A box by Joseph Cornell
(© The Joseph and Robert Cornell Memorial Foundation / Vaga, New York, NY / Hirshhorn Museum, SI)

Ends September 8
Georges Braque began mixing swatches of paper and cloth into his paintings a century ago—and voilà, collage was born. Artists have expanded the form ever since, using material as disparate as car parts and butterfly wings. See how in “Over, Under, Next: Experiments in Mixed Media,” an exhibit of about 100 works (above: a box by Joseph Cornell, c. 1952), at the Hirshhorn.

Made in the U.S.A.

Cold Day on Cherry Street
(SAAM)

June 28, 2013 to January 5, 2014
“I am an American,” Alfred Stieglitz declared in 1921. “Photography is my passion.

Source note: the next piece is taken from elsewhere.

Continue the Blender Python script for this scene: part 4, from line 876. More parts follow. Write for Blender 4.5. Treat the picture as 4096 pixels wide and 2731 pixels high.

The search for Truth is my obsession.” Americans had been taking pictures to document people and places since the 1840s; he was trying to convince them that photography was also an art. Ultimately, they were convinced. “A Democracy of Images,” at the American Art Museum, traces this evolution in photography through more than 100 images (Robert Disraeli’s Cold Day on Cherry Street, 1932), ranging from the 19th century into the 21st.

Freedom Bound

Bound for Freedom’s Light: African Americans and the Civil War
(Mathew Brady Studio / NPG, SI)

Ends March 2, 2014
In March 1863 a slave named Gordon enlisted in the Union Army in Baton Rouge, where the photographic team of McPherson & Oliver made a portrait of his whip-scarred back. Gordon’s story is one of 20 told in "Bound for Freedom’s Light: African Americans and the Civil War,” an exhibit of vintage photographs and prints at the National Portrait Gallery.

Leviathans in the Library

Basilosaurus
(Mary Parrish / NMNH, SI)

Ends April 27, 2014
Smithsonian researchers have been studying whales since the 1850s, and the Museum of Natural History’s collection of modern and fossil specimens is unmatched. But how do scientists glean new insights from old bones? Find out at Natural History’s “Whales: From Bone to Book,” a joining of art (above: a Basilosaurus) and science.